# [Your instructions]
Leave the pictures out and retype the lines from the beginning through the line with "tag(from_bm('lawn', bm, M['grass']), kind='structure')", both ends included.

-- begin --

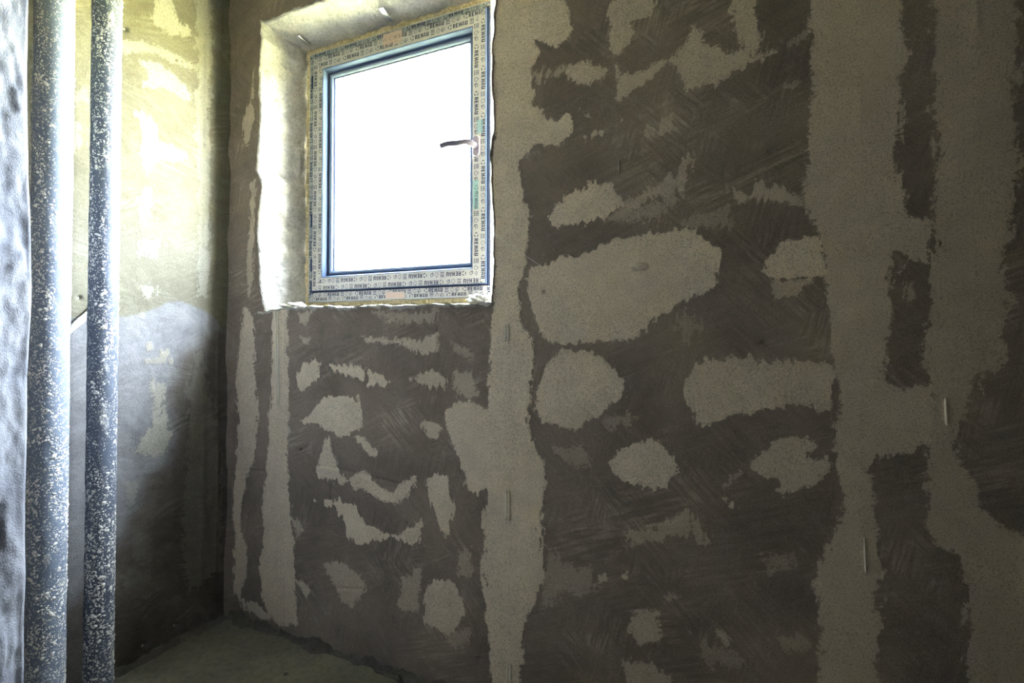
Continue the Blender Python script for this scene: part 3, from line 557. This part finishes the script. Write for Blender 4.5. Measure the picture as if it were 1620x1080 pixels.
for k in range(cols):
    s = 0.30 * k / (cols - 1); rr = 0.02 * (1 - math.exp(-s / 0.012))
    dn = 0.006 * fbm(nz_ * .6, nz_ * 0 + s, 0.06, 81, 4) + 0.006 * np.clip(fbm(nz_ * 0.35, nz_ * 0 + s, 0.035, 85, 3), 0, 2) * min(1, s / .02)
    rows.append((ex + dirv[0] * s + nrm[0] * dn * min(1, s / .012 + .15), ey + dirv[1] * s + nrm[1] * dn * min(1, s / .012 + .15)))
G = np.stack([np.stack([r[0], r[1], nz_], -1) for r in rows])
tag(link('wall_nib', mesh_np('wall_nib', G.reshape(-1, 3), grid_quads(G.shape[0], G.shape[1])[:, ::-1]), M['nib'], None, True), kind='structure')
bm = bmesh.new()
px0, py0 = float(ex.mean()), float(ey.mean())
fp = [(px0 - .03, py0 - .012), (px0 - .03 + .40 * .3, py0 - .30), (0.02, py0 - .30), (0.02, py0 - .012)]
lo = [bm.verts.new((x, y, 0.005)) for x, y in fp]; hi = [bm.verts.new((x, y, HC - .005)) for x, y in fp]
bm.faces.new(lo); bm.faces.new(hi[::-1])
for i in range(4): bm.faces.new((lo[i], hi[i], hi[(i + 1) % 4], lo[(i + 1) % 4]))
bmesh.ops.recalc_face_normals(bm, faces=bm.faces[:])
from_bm('masonry', bm, M['room'], bpy.data.objects['wall_nib'])

# ---- outside ground
bm = bmesh.new(); bmesh.ops.create_grid(bm, x_segments=24, y_segments=24, size=30)
for v in bm.verts: v.co += Vector((0, 30.4, -0.35)); v.co.z += 0.05 * math.sin(v.co.x * 1.7) * math.cos(v.co.y * 1.1)
tag(from_bm('lawn', bm, M['grass']), kind='structure')

# ------------------------------------------------------------------ window
win = empty('window_1', (0.72, R, FZ0)); tag(win, kind='structure')
def W(o): return local(o, win)
def ring(name, x0, x1, z0, z1, y, section, mat, sub=None):
    """four mitred bars; section = closed list of (inset, depth)"""
    out = []
    for side in range(4):
        bm = bmesh.new(); a = []; b = []
        for (i, d) in section:
            c = [(x0 + i, z1 - i), (x1 - i, z1 - i), (x1 - i, z0 + i), (x0 + i, z0 + i)]
            p, q = c[side], c[(side + 1) % 4]
            a.append(bm.verts.new((p[0], y + d, p[1]))); b.append(bm.verts.new((q[0], y + d, q[1])))
        n = len(section)
        for k in range(n): bm.faces.new((a[k], a[(k + 1) % n], b[(k + 1) % n], b[k]))
        bm.faces.new(a[::-1]); bm.faces.new(b)
        bmesh.ops.recalc_face_normals(bm, faces=bm.faces[:])
        out.append(W(from_bm(name, bm, mat)))
    return out
frame = ring('frame_bar', FX0, FX1, FZ0, FZ1, R, [(0, .024), (.004, .020), (.060, .020), (.064, .024), (.064, .05), (.050, .055), (.050, .09), (0, .09)], M['frame_pvc'])
sash = ring('sash_bar', SX0, SX1, SZ0, SZ1, R, [(0, .006), (.0025, 0), (.054, 0), (.0565, .0015), (.060, .012), (.063, .026), (.068, .029), (.068, .06), (.012, .06), (.012, .018), (0, .018)], M['pvc'])
beads = ring('glazing_bead', SX0 + .066, SX1 - .066, SZ0 + .066, SZ1 - .066, R, [(0, .030), (.002, .0255), (.007, .0235), (.013, .0265), (.017, .032), (.018, .036), (.018, .040), (0, .040)], M['bead'])
ring('gasket', SX0 + .083, SX1 - .083, SZ0 + .083, SZ1 - .083, R, [(0, .033), (.003, .034), (.003, .041), (0, .041)], M['gasket'])
ring('gasket', SX0 - .0042, SX1 + .0042, SZ0 - .0042, SZ1 + .0042, R, [(0, .009), (.0042, .007), (.0042, .0195), (0, .0195)], M['gasket'])
bm = bmesh.new(); bm_box(bm, SX0 + .07, SX1 - .07, R + .040, R + .044, SZ0 + .07, SZ1 - .07); W(from_bm('glass_pane', bm, M['glass']))

# printed protective film --------------------------------------------------
def rc(x0, y0, x1, y1): return [(x0, y0), (x1, y0), (x1, y1), (x0, y1)]
LET = {'R': [rc(0, 0, .24, 1), rc(.2, .83, .6, 1), rc(.46, .5, .66, .9), rc(.2, .42, .6, .57), [(.30, .45), (.50, .45), (.70, 0), (.48, 0)]],
       'E': [rc(0, 0, .25, 1), rc(.2, .83, .62, 1), rc(.2, .42, .56, .58), rc(.2, 0, .62, .17)],
       'H': [rc(0, 0, .24, 1), rc(.43, 0, .67, 1), rc(.2, .41, .46, .59)],
       'A': [[(0, 0), (.2, 0), (.26, 1), (.12, 1)], [(.46, 0), (.66, 0), (.54, 1), (.40, 1)], rc(.2, .83, .46, 1), rc(.16, .28, .5, .44)],
       'U': [rc(0, .1, .24, 1), rc(.43, .1, .67, 1), rc(.08, 0, .58, .2)]}
def arc(cx, cy, r0, r1, a0, a1, n=6):
    o = []
    for k in range(n):
        t0 = math.radians(a0 + (a1 - a0) * k / n); t1 = math.radians(a0 + (a1 - a0) * (k + 1) / n)
        o.append([(cx + r0 * math.cos(t0), cy + r0 * math.sin(t0)), (cx + r1 * math.cos(t0), cy + r1 * math.sin(t0)), (cx + r1 * math.cos(t1), cy + r1 * math.sin(t1)), (cx + r0 * math.cos(t1), cy + r0 * math.sin(t1))])
    return o
def unit_polys():
    bold, thin = [], []
    x = 0
    for ch in 'REHAU':
        bold += [[(x + px, py) for px, py in p] for p in LET[ch]]; x += .83
    x = 4.55; st = .14                                    # window symbol
    thin += [rc(x, -.1, x + 1.15, -.1 + st), rc(x, 1.0, x + 1.15, 1.0 + st), rc(x + .12, 0, x + .12 + st, 1), rc(x + .93, 0, x + .93 + st, 1), rc(x + .52, 0, x + .52 + st, 1), rc(x + .2, .62, x + .95, .62 + st)]
    x = 6.15; thin += arc(x + .55, .42, .42, .53, 60, 420, 14) + [rc(x + .5, .8, x + .5 + st, 1.2), rc(x + .3, .32, x + .6, .40)]
    x = 7.65                                              # tilted box symbol
    def rot(p, a=.35): return [((px) * math.cos(a) - py * math.sin(a), px * math.sin(a) + py * math.cos(a)) for px, py in p]
    for p in (rc(0, 0, .9, st), rc(0, .6, .9, .6 + st), rc(0, 0, st, .7), rc(.8, 0, .9, .7)): thin.append([(x + .15 + a, .0 + b) for a, b in rot(p)])
    thin += arc(x + .25, .25, .22, .31, 0, 360, 8)
    x = 9.55                                              # three arrows in a ring
    for k in range(3): bold += arc(x + .5, .5, .38, .56, 20 + 120 * k, 100 + 120 * k, 4)
    return bold, thin, 10.9
UB, UT, UL = unit_polys()
CAP = 0.0150
def film_side(bar, x0, x1, z0, z1, i0, i1, y, side, rows, film_m, seed, flip=False, print_on=True):
    """film and its print on one bar; rows: (offset across from outer edge, start shift, drop-out list)"""
    rng = random.Random(seed)
    L = (x1 - x0) if side % 2 == 0 else (z1 - z0)
    org = [(x0, z1), (x1, z1), (x1, z0), (x0, z0)][side]
    sx = [(1, 0), (0, -1), (-1, 0), (0, 1)][side]; inn = [(0, -1), (-1, 0), (0, 1), (1, 0)][side]
    def wpt(s, i, dy): return Vector((org[0] + sx[0] * s + inn[0] * i, y + dy, org[1] + sx[1] * s + inn[1] * i))
    bm = bmesh.new(); n = 40; up, dn, up2, dn2 = [], [], [], []
    for k in range(n + 1):
        f = k / n; ja = rng.uniform(0, .0012); jb = rng.uniform(0, .0012)
        for lst, ii, dd in ((up, i0 + ja, -.0004), (dn, i1 - jb, -.0004)):
            lst.append(bm.verts.new(wpt(ii + (L - 2 * ii) * f, ii, dd)))
        for lst, ii in ((up2, i0 + ja), (dn2, i1 - jb)):
            lst.append(bm.verts.new(wpt(ii + (L - 2 * ii) * f, ii, .0002)))
    for k in range(n):
        bm.faces.new((up[k], up[k + 1], dn[k + 1], dn[k])); bm.faces.new((up2[k], up2[k + 1], up[k + 1], up[k])); bm.faces.new((dn[k], dn[k + 1], dn2[k + 1], dn2[k]))
    bmesh.ops.recalc_face_normals(bm, faces=bm.faces[:])
    fo = from_bm('protective_film', bm, film_m); fo.parent = bar
    if not print_on: return
    bm = bmesh.new()
    for (off, sh) in rows:
        s = sh - UL * CAP
        while s < L:
            for mi, polys in ((0, UB), (1, UT)):
                for p in polys:
                    vs = []
                    for (a, b) in p:
                        a *= CAP; b *= CAP
                        if flip: ss = L - (s + a); ii = off - CAP * 1.0 + b
                        else: ss = s + a; ii = off - b
                        vs.append(bm.verts.new(wpt(ss, ii, -.0007)))
                    f = bm.faces.new(vs); f.material_index = mi
            s += UL * CAP
    e = .0015
    for co, no in ((wpt(0, i0 + e, 0), -Vector((inn[0], 0, inn[1]))), (wpt(0, i1 - e, 0), Vector((inn[0], 0, inn[1]))),
                   (wpt(e, 0, 0), -(Vector((sx[0], 0, sx[1])) - Vector((inn[0], 0, inn[1])))), (wpt(L - e, 0, 0), Vector((sx[0], 0, sx[1])) + Vector((inn[0], 0, inn[1])))):
        bmesh.ops.bisect_plane(bm, geom=bm.verts[:] + bm.edges[:] + bm.faces[:], plane_co=co, plane_no=no.normalized(), clear_outer=True)
    for f in bm.faces: f.normal_update()
    bad = [f for f in bm.faces if f.normal.y > 0]
    if bad: bmesh.ops.reverse_faces(bm, faces=bad)
    po = from_bm('film_print', bm, [M['ink'], M['ink_thin']]); po.parent = bar
for side, rows in enumerate(([(.020, .085), (.043, .020)], [(.019, .060), (.046, -.02), ], [(.020, .03), (.047, .10)], [(.024, .02), (.052, .09)])):
    film_side(sash[side], SX0, SX1, SZ0, SZ1, .003, .054, R, side, rows, M['film'], 5 + side)
for side, rows in enumerate(([(.019, .03), (.036, .1)], [(.02, .02)], [(.019, .045), (.038, .11)], [(.020, .03), (.036, .1)])):
    film_side(frame[side], FX0, FX1, FZ0, FZ1, .005, .040, R + .020, side, rows, M['film_grey'] if side in (0, 3) else M['film'], 15 + side, flip=(side == 2))
def scrap(name, u0, v0, u1, v1, y, m, par):
    a = on_y(u0, v0, y); b = on_y(u1, v1, y); bm = bmesh.new()
    n = 8; top = []; bot = []; rng = random.Random(u0)
    for k in range(n + 1):
        f = k / n; top.append(bm.verts.new((a[0] + (b[0] - a[0]) * f, y, a[2] + rng.uniform(-.001, .001)))); bot.append(bm.verts.new((a[0] + (b[0] - a[0]) * f, y, b[2] + rng.uniform(-.001, .001))))
    for k in range(n): bm.faces.new((top[k], bot[k], bot[k + 1], top[k + 1]))
    r = bmesh.ops.extrude_face_region(bm, geom=bm.faces[:])
    for v in [g for g in r['geom'] if isinstance(g, bmesh.types.BMVert)]: v.co.y -= .0004
    bmesh.ops.recalc_face_normals(bm, faces=bm.faces[:])
    o = from_bm(name, bm, m); o.parent = par
scrap('tape_scrap', 606, 55, 636, 66, R - .0003, M['pink'], sash[0])
scrap('tape_scrap', 755, 190, 764, 210, R - .0003, M['teal'], sash[1])
scrap('tape_scrap', 748, 285, 757, 330, R - .0003, M['teal'], sash[1])
scrap('tape_scrap', 610, 462, 640, 472, R + .0192, M['pink'], frame[2])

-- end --

# [Output]
Continue the Blender Python script for this scene: part 3, from line 557. This part finishes the script. Write for Blender 4.5. Measure the picture as if it were 1620x1080 pixels.
for k in range(cols):
    s = 0.30 * k / (cols - 1); rr = 0.02 * (1 - math.exp(-s / 0.012))
    dn = 0.006 * fbm(nz_ * .6, nz_ * 0 + s, 0.06, 81, 4) + 0.006 * np.clip(fbm(nz_ * 0.35, nz_ * 0 + s, 0.035, 85, 3), 0, 2) * min(1, s / .02)
    rows.append((ex + dirv[0] * s + nrm[0] * dn * min(1, s / .012 + .15), ey + dirv[1] * s + nrm[1] * dn * min(1, s / .012 + .15)))
G = np.stack([np.stack([r[0], r[1], nz_], -1) for r in rows])
tag(link('wall_nib', mesh_np('wall_nib', G.reshape(-1, 3), grid_quads(G.shape[0], G.shape[1])[:, ::-1]), M['nib'], None, True), kind='structure')
bm = bmesh.new()
px0, py0 = float(ex.mean()), float(ey.mean())
fp = [(px0 - .03, py0 - .012), (px0 - .03 + .40 * .3, py0 - .30), (0.02, py0 - .30), (0.02, py0 - .012)]
lo = [bm.verts.new((x, y, 0.005)) for x, y in fp]; hi = [bm.verts.new((x, y, HC - .005)) for x, y in fp]
bm.faces.new(lo); bm.faces.new(hi[::-1])
for i in range(4): bm.faces.new((lo[i], hi[i], hi[(i + 1) % 4], lo[(i + 1) % 4]))
bmesh.ops.recalc_face_normals(bm, faces=bm.faces[:])
from_bm('masonry', bm, M['room'], bpy.data.objects['wall_nib'])

# ---- outside ground
bm = bmesh.new(); bmesh.ops.create_grid(bm, x_segments=24, y_segments=24, size=30)
for v in bm.verts: v.co += Vector((0, 30.4, -0.35)); v.co.z += 0.05 * math.sin(v.co.x * 1.7) * math.cos(v.co.y * 1.1)
tag(from_bm('lawn', bm, M['grass']), kind='structure')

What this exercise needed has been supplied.